CPO prices are now likely to stay higher and longer than we had earlier anticipated. Therefore, IOICOP should see average CPO price of RM4,500/MT for FY22 instead of our estimate of RM3,400/MT previously and RM3,750/MT for FY23 vs. our old assumption of RM3,100/MT. FFB production is expected to be flattish over FY22-23 while production cost is heading up by as much as 15% YoY on rising input costs, notably fertiliser among others. Downstream segment’s margins may come under some pressure from higher feedstock prices but will likely to stay decent.The group may still consider M&As moving forward, with preference towards brownfield upstream plantation assets.
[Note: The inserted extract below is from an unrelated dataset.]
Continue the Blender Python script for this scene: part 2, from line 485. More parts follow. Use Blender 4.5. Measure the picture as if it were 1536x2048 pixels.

All in all, we are revising up FY22E CNP from RM1,297m to RM1,823m largely on higher CPO price assumption.
Maintain MP but upgrading TP from RM4.05 to RM4.65 on 16x sector average CY22-23E PER. Our in-house ESG ranks IOICORP’ second in the sector with an 81% score. Key risk to our call is a sharp rise/fall in CPO price.